Records with scene code:
• • • • • • •
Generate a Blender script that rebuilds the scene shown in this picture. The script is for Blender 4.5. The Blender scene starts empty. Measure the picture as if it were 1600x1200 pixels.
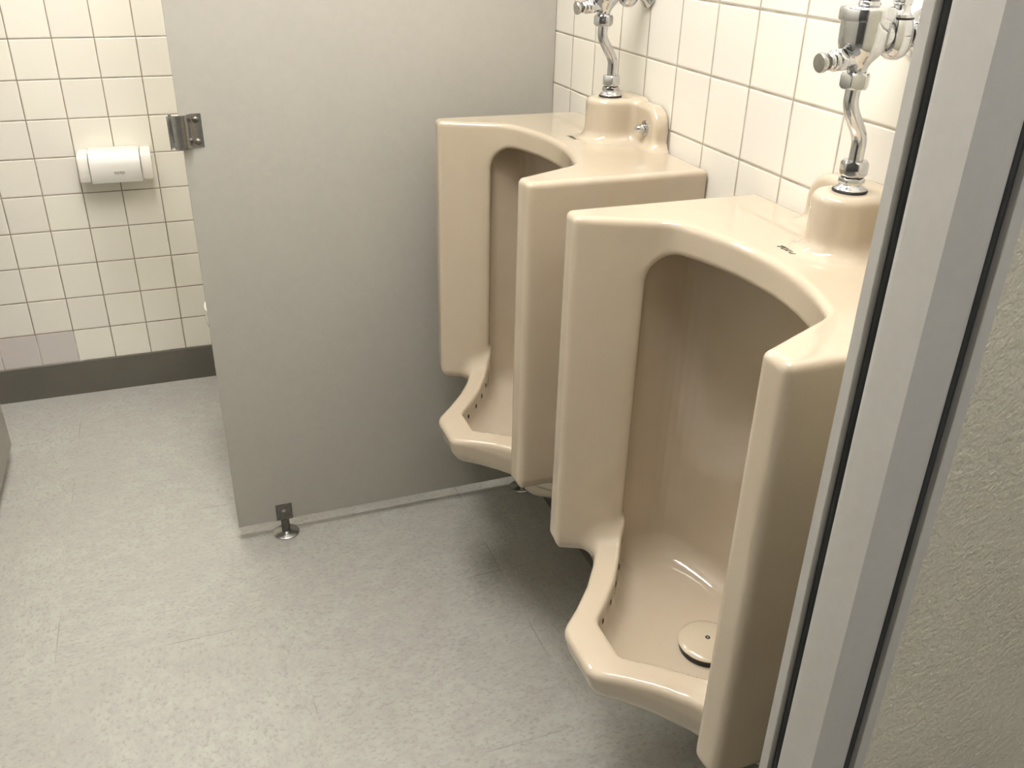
import bpy, bmesh, math, random
import numpy as np
from mathutils import Vector, Matrix, Euler

random.seed(7)
S = bpy.context.scene
COL = S.collection
PI = math.pi

# ------------------------------------------------------------------ helpers
def srgb(r, g, b):
    def f(c):
        c /= 255.0
        return c / 12.92 if c <= 0.04045 else ((c + 0.055) / 1.055) ** 2.4
    return (f(r), f(g), f(b), 1.0)

def link(o, parent=None):
    COL.objects.link(o)
    if parent is not None:
        o.parent = parent
    return o

def obj(name, bm, mat, parent=None, smooth=True, loc=None, angle=40):
    me = bpy.data.meshes.new(name)
    bmesh.ops.recalc_face_normals(bm, faces=bm.faces[:])
    bm.to_mesh(me); bm.free()
    if smooth:
        for p in me.polygons: p.use_smooth = True
        me.set_sharp_from_angle(angle=math.radians(angle))
    me.materials.append(mat)
    o = bpy.data.objects.new(name, me)
    if loc is not None: o.location = loc
    return link(o, parent)

def tag(o, label, cat, group=None):
    o['label'] = label; o['category'] = cat
    if group: o['group'] = group
    return o

def struct(name, bm, mat, parent=None, smooth=False):
    o = obj(name, bm, mat, parent, smooth)
    if parent is None: o['kind'] = 'structure'
    return o

def empty(name, loc, label, cat, group=None, rz=0):
    o = bpy.data.objects.new(name, None)
    o.empty_display_size = 0.05
    o.location = loc; o.rotation_euler = (0, 0, rz)
    link(o); tag(o, label, cat, group)
    return o

def copy_tree(o, parent=None):
    c = o.copy(); COL.objects.link(c)
    if parent is not None: c.parent = parent
    for ch in list(o.children): copy_tree(ch, c)
    return c

def box(bm, x0, x1, y0, y1, z0, z1, bevel=0.0, seg=2):
    t = bmesh.new()
    bmesh.ops.create_cube(t, size=1.0)
    for v in t.verts:
        v.co = Vector(((x0 + x1) / 2 + v.co.x * (x1 - x0), (y0 + y1) / 2 + v.co.y * (y1 - y0), (z0 + z1) / 2 + v.co.z * (z1 - z0)))
    if bevel > 0:
        bmesh.ops.bevel(t, geom=t.edges[:], offset=bevel, segments=seg, profile=0.5, affect='EDGES')
    merge(bm, t)

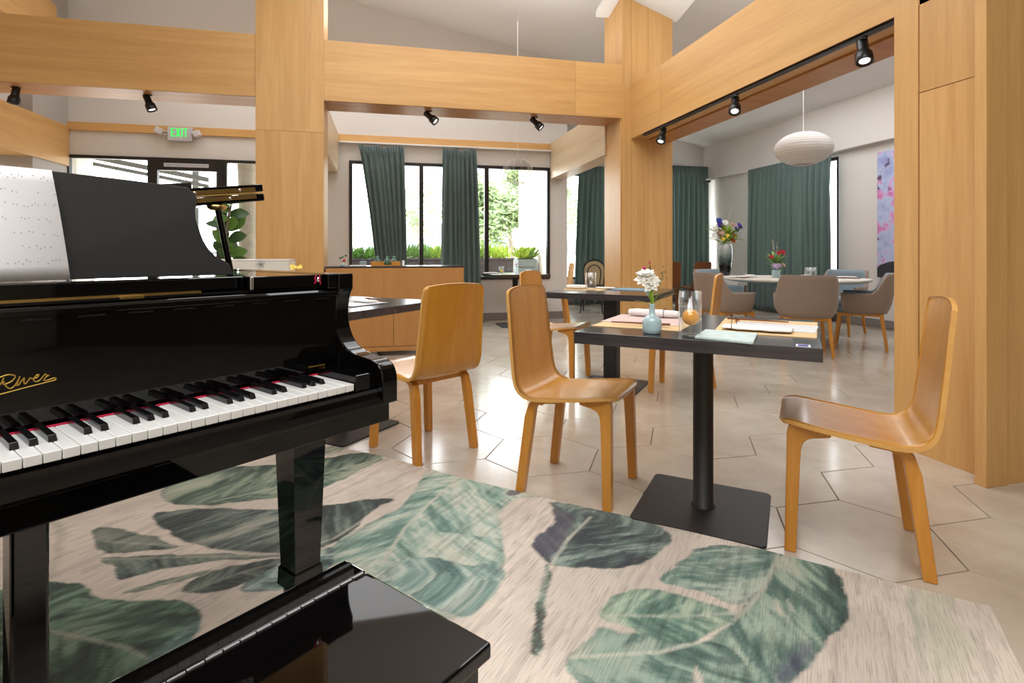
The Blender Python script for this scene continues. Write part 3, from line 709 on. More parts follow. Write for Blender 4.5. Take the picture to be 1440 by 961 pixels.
# long dark leaf
leaf([(210, 725), (232, 750), (262, 765), (300, 776), (400, 784), (470, 770), (500, 745), (530, 715), (562, 703), (520, 704), (470, 712), (420, 720), (360, 720), (290, 716), (240, 722)], [(150, 775), (270, 775), (400, 784), (470, 760), (560, 703)], (34, 46, 46), (66, 84, 78), (120, 134, 120), 3, vein=12, pale=.6)
leaf([(126, 744), (132, 766), (140, 782), (200, 778), (262, 772), (240, 765), (210, 756), (180, 747)], [(150, 765), (262, 772)], (38, 48, 44), (74, 92, 78), (118, 130, 112), 4, pale=.3)
leaf([(136, 786), (142, 795), (160, 797), (165, 810), (172, 820), (240, 800), (320, 792), (420, 785), (300, 780), (190, 786)], [(140, 790), (300, 786), (420, 785)], (40, 48, 48), (72, 92, 82), (120, 136, 118), 5, pale=.3)
leaf([(160, 842), (220, 822), (300, 802), (300, 808), (220, 832)], [(160, 842), (300, 804)], (86, 104, 84), (110, 126, 104), (150, 158, 132), 6, pale=.2)
leaf([(252, 842), (262, 826), (290, 810), (340, 796), (440, 782), (400, 800), (350, 822), (300, 838)], [(252, 842), (340, 808), (440, 782)], (36, 44, 44), (68, 82, 74), (116, 128, 112), 7, pale=.2)
# leaf beside the bench
leaf([(333, 836), (360, 836), (420, 830), (470, 800), (480, 770), (440, 778), (400, 790), (360, 815)], [(333, 836), (480, 770)], (52, 74, 74), (96, 130, 122), (170, 192, 180), 8, pale=.2)
patch([(60, 720), (92, 745), (80, 800), (66, 830), (84, 770)], (124, 122, 86), 20, .5, .03)
# bottom left leaf
leaf([(-60, 850), (0, 832), (60, 822), (108, 822), (122, 830), (120, 842), (180, 850), (262, 848), (284, 866), (284, 884), (240, 920), (200, 945), (150, 985), (60, 1010), (-80, 1000)], [(-60, 900), (60, 890), (180, 915), (260, 960)], (36, 62, 46), (64, 104, 78), (120, 160, 128), 9, vein=8, pale=.5)
leaf([(180, 960), (230, 910), (284, 872), (284, 890), (250, 925), (210, 965), (180, 990)], [(190, 960), (284, 872)], (70, 110, 104), (108, 150, 142), (150, 186, 174), 10, pale=.1)
# light teal leaf in the centre
leaf([(608, 660), (590, 676), (578, 700), (560, 720), (520, 738), (482, 758), (466, 782), (480, 830), (560, 860), (640, 876), (672, 868), (700, 838), (712, 800), (710, 755), (700, 730), (712, 710), (740, 700), (790, 700), (770, 690), (720, 682), (664, 672), (635, 668)], [(650, 670), (610, 705), (570, 745), (535, 800)], (92, 132, 118), (140, 174, 156), (198, 204, 184), 11, vein=10, pale=.9, wash=.02)
leaf([(535, 800), (560, 830), (640, 872), (672, 866), (700, 838), (709, 812), (702, 790), (660, 800), (600, 782)], [(610, 705), (535, 800)], (74, 112, 108), (124, 160, 148), (186, 200, 184), 12, vein=12, pale=.2)
patch([(716, 688), (738, 690), (730, 698), (714, 700)], (66, 60, 70), 22, .8)
# violet-dark leaf with its stalk
leaf([(768, 704), (782, 720), (780, 740), (760, 754), (747, 766), (750, 776), (772, 795), (786, 800), (860, 806), (905, 796), (938, 776), (945, 760), (930, 745), (890, 728), (840, 715)], [(776, 795), (800, 760), (830, 730)], (48, 58, 64), (84, 104, 98), (138, 158, 144), 13, vein=11, pale=.7)
patch([(768, 704), (790, 716), (812, 730), (800, 752), (776, 792), (750, 776), (749, 766), (762, 754), (780, 740), (781, 720)], (78, 68, 86), 23, .75, .02)
leaf([(768, 796), (776, 796), (774, 815), (768, 830), (766, 880), (758, 930), (746, 930), (744, 915), (752, 860), (760, 820)], [(772, 796), (752, 930)], (56, 60, 58), (84, 112, 92), (140, 160, 140), 14, vein=20, pale=.1)
# big split leaf, front right
leaf([(985, 772), (950, 800), (918, 820), (935, 826), (970, 832), (1010, 848), (1030, 858), (1075, 850), (1120, 800), (1180, 808), (1150, 790), (1096, 778), (1040, 772)], [(1096, 778), (1075, 830), (1040, 862)], (70, 106, 94), (116, 148, 132), (180, 194, 174), 15, vein=9, pale=.7)
leaf([(1096, 778), (1150, 790), (1180, 806), (1195, 850), (1192, 880), (1150, 918), (1130, 950), (1090, 990), (1000, 990), (960, 940), (1010, 900), (1040, 862), (1075, 830)], [(1096, 778), (1075, 830), (1040, 870), (990, 905)], (52, 82, 74), (96, 132, 116), (160, 182, 158), 16, vein=9, pale=.7)
leaf([(838, 880), (848, 852), (880, 834), (920, 832), (962, 842), (1020, 862), (1035, 872), (1000, 900), (960, 915), (900, 895)], [(850, 870), (960, 872), (1040, 866)], (62, 98, 84), (100, 138, 118), (168, 190, 160), 17, vein=9, pale=.4)
leaf([(838, 884), (880, 888), (905, 896), (960, 912), (1010, 905), (1060, 950), (1060, 1010), (880, 1020), (800, 960), (790, 935), (812, 915), (832, 900)], [(795, 930), (930, 922), (1000, 902)], (46, 74, 68), (84, 118, 104), (142, 168, 148), 18, vein=9, pale=.7)
patch([(1130, 900), (1143, 920), (1128, 945), (1100, 975), (1085, 950), (1110, 930)], (74, 62, 92), 24, .6, .03)
patch([(1090, 845), (1104, 868), (1100, 872), (1088, 855)], (196, 190, 174), 25, .9); patch([(1104, 840), (1118, 862), (1112, 864)], (196, 190, 174), 26, .9)
patch([(842, 880), (870, 880), (902, 892), (880, 894), (850, 888)], (206, 192, 176), 27, .95)
patch([(976, 935), (984, 960), (980, 985), (972, 960)], (206, 192, 176), 28, .9)
# faint green wash toward the right edge
patch([(1276, 828), (1330, 836), (1340, 850), (1330, 870), (1370, 900), (1350, 950), (1320, 960), (1300, 900)], (170, 182, 152), 29, .45, .05)
patch([(1276, 828), (1284, 836), (1296, 900), (1302, 960), (1294, 930), (1286, 880)], (130, 150, 128), 30, .6, .02)
zr = (.007 + .0016 * np.sin(S * 9) * np.exp(-Tt * 2))
wav = .012 * np.sin(S * 4.3 + 1) * np.exp(-Tt * 3)
Uw = Uu + E2.x * wav; Vw = Vv + E2.y * wav
co = np.stack([Uw, Vw, zr], -1).reshape(-1, 3).astype(np.float32)
ii = np.arange((nx_ + 1) * (ny_ + 1)).reshape(ny_ + 1, nx_ + 1)
qd = np.stack([ii[:-1, :-1], ii[:-1, 1:], ii[1:, 1:], ii[1:, :-1]], -1).reshape(-1, 4)
me = bpy.data.meshes.new('rug'); me.vertices.add(len(co)); me.vertices.foreach_set('co', co.ravel())
me.loops.add(qd.size); me.loops.foreach_set('vertex_index', qd.ravel().astype(np.int32)); me.polygons.add(len(qd))
me.polygons.foreach_set('loop_start', np.arange(0, qd.size, 4, dtype=np.int32)); me.update(calc_edges=True); me.validate()
ca = me.color_attributes.new('print', 'FLOAT_COLOR', 'POINT')
ca.data.foreach_set('color', np.concatenate([colr.reshape(-1, 3), np.ones((len(co), 1))], 1).astype(np.float32).ravel())
me.polygons.foreach_set('use_smooth', [True] * len(qd)); me.materials.append(MATS['rug_print'])
rug = bpy.data.objects.new('rug', me); COL.objects.link(rug)
tag(rug, 'large beige rug printed with big green watercolour leaves under the piano', 'rug')
# bound edge of the rug
mb = MB(); edge_ = [(co[i * 12], ) for i in range(nx_ // 12)]
for k0, k1 in ((ii[0, :], 1), (ii[:, 0], 1)):
    pts_ = co[k0][::6]; vs = [(p[0], p[1], p[2] - .0002) for p in pts_] + [(p[0], p[1], .001) for p in pts_]; n_ = len(pts_)
    mb.add(vs, [[i, i + 1, n_ + i + 1, n_ + i] for i in range(n_ - 1)])
mb.build('bound_edge', 'mat_pink', rug)

# ------------------------------------------------------------------ grand piano
KA = R(39); PO = (-.067, 1.308, 0)
PN = empty('grand_piano', PO, KA, label='glossy black grand piano with its lid half raised', cat='piano')
AL, AR, OUT = -1.235, .061, .106
# rim: right cheek S-profile, then the curved case
def dense(pts, n=4):
    P_ = [Vector(p) for p in pts]; out = []
    for i in range(len(P_) - 1):
        a, b_, c, d_ = P_[max(i - 1, 0)], P_[i], P_[i + 1], P_[min(i + 2, len(P_) - 1)]
        for k in range(n):
            t = k / n; q_ = .5 * ((2 * b_) + (-a + c) * t + (2 * a - 5 * b_ + 4 * c - d_) * t * t + (-a + 3 * b_ - 3 * c + d_) * t ** 3); out.append((q_.x, q_.y))
    return out + [tuple(P_[-1])]
S_in = [(.149, .967), (.149, .928), (.160, .910), (.167, .885), (.168, .860), (.163, .831), (.150, .808), (.135, .792), (.113, .778), (.078, .769), (.045, .765), (.015, .762), (-.008, .754), (-.021, .738), (-.026, .715), (-.026, .662)]
def arm(a0, a1):
    return MB().prism([(.62, .967), (.149, .967)] + dense(S_in[1:]) + [(.30, .662), (.62, .662)], 'yz', a0, a1, smooth=False)
arm(AR, OUT).build('treble_arm', 'piano_black', PN, .004, seg=3)
arm(AL - .056, AL - .011).build('bass_arm', 'piano_black', PN, .004, seg=3)
RO = [(OUT, .60)] + dense([(OUT, .80), (.08, .92), (.01, 1.03), (-.12, 1.13), (-.30, 1.22), (-.45, 1.31), (-.56, 1.42), (-.66, 1.53), (-.80, 1.60), (-1.0, 1.62), (-1.2, 1.57), (-1.28, 1.47), (AL - .056, 1.3)], 3) + [(AL - .056, .60)]
def inset(pts, d_):
    out = []; n = len(pts)
    for i in range(n):
        a = Vector(pts[max(i - 1, 0)]); b_ = Vector(pts[min(i + 1, n - 1)]); t = (b_ - a).normalized(); out.append((pts[i][0] - t.y * d_ * 1, pts[i][1] + t.x * d_ * 1))
    return out
RI = inset(RO, .045)
mb = MB(); n = len(RO)
vs = [(x, y, z) for z in (.63, .967) for P_ in (RO, RI) for x, y in P_]
fs = []
for i in range(n - 1):
    fs += [[i, i + 1, 2 * n + i + 1, 2 * n + i], [n + i, 3 * n + i, 3 * n + i + 1, n + i + 1], [2 * n + i, 2 * n + i + 1, 3 * n + i + 1, 3 * n + i], [i, n + i, n + i + 1, i + 1]]
mb.add(vs, fs, 0, False); mb.build('case_rim', 'piano_black', PN)
MB().prism(RI + [(AL, .30), (AR, .30)], 'xy', .80, .82).build('sound_board', 'brass', PN)
MB().prism(RI + [(AL, .30), (AR, .30)], 'xy', .63, .65).build('bottom_board', 'satin_black', PN)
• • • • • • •
(GIVEN EXERCISE): Exactly as written, repeat the lines from the beginning of the entries up to and including the line with "return (f(r), f(g), f(b), 1.0)", but not the pictures.

(ANSWER TO THIS PROBLEM):
Generate a Blender script that rebuilds the scene shown in this picture. The script is for Blender 4.5. The Blender scene starts empty. Measure the picture as if it were 1600x1200 pixels.
import bpy, bmesh, math, random
import numpy as np
from mathutils import Vector, Matrix, Euler

random.seed(7)
S = bpy.context.scene
COL = S.collection
PI = math.pi

# ------------------------------------------------------------------ helpers
def srgb(r, g, b):
    def f(c):
        c /= 255.0
        return c / 12.92 if c <= 0.04045 else ((c + 0.055) / 1.055) ** 2.4
    return (f(r), f(g), f(b), 1.0)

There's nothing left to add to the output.